Carl Fike ’78 is on a Mission to Help Children in Need

Suzie and Carl Fike Suzie and Carl Fike '78

At the age of 10, Carl Fike’s eyes were opened to the needs of others and ways to help, when he attended a dentist’s presentation on a mission trip to Haiti, given at a district-wide father-and-son banquet at the Brick Church of the Brethren in Maysville, W.V.

“Fast forward 20 years, and I found myself on a mission trip in Sucre, Bolivia—my first trip of many to provide a helping hand,” says Fike, a 1978 Bridgewater College graduate.

Fike worked with a building team in Bolivia to construct a Bible college and a drug and alcohol rehabilitation facility. In 1995, Fike and his wife, Suzie, helped to build an orphanage there as well. Forty children currently call Shalom Es Mi Casa home, and 85 children are served by an after-school program at Esperanza, a second facility built in 2005.

The couple is committed to a lifetime of helping children in need and are driven by “our sense of compassion for those who can’t help themselves,” Fike says. Hundreds of children have lived at the orphanage over the years. The after-school program provides a free meal, homework help and personal hygiene assistance and sends children home with food to share with their families.

Suzie Fike with children from the Shalom Es Mi Casa home
Suzie Fike visits with children from the Shalom Es Mi Casa home on one of the Fikes’ trips to Bolivia.

The Fikes look forward to their annual visit to Bolivia, when they spend an evening hosting previous orphanage residents along with their spouses and children.

“We are like surrogate grandparents, aunts and uncles to these children, and we stay connected with many over the years,” Fike says.

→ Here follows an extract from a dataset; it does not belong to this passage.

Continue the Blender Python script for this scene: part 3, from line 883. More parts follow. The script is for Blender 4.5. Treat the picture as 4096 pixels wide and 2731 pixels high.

Fike’s parents, J.R. ’59 and Elizabeth Beachy Fike ’53, both attended Bridgewater, as did his brothers—Rodney ’76, Andrew ’84 and Matthew Fike ’91—son, Jared ’05, and daughter in-law, Laura Billhimer Fike ’06, the 2023 Young Alumna Award recipient (see p. 36). He jokes that he “almost couldn’t help attending Bridgewater College” and says his time at the College gave him a glimpse into the larger world.

Fike, a mathematics major, recalls his math professor John White’s “faith in me during an impressionable time in my life when I was making mistakes and learning was so important. He saw and expected the best in me.” Fike has paid that forward in his humanitarian aid work alongside his wife and in his role as pastor at Oak Park Church of the Brethren in Oakland, Md., where he has served since 2012. He has also remained connected to the College throughout the years and says it’s been an honor to serve on the Board of Trustees, now as a life trustee.

“When God called out to Abraham and blessed him, he was charged with passing those blessings along,” Fike says. “Likewise, the blessings we enjoy are not completely fulfilled until we pass them along to others who are less fortunate than us.”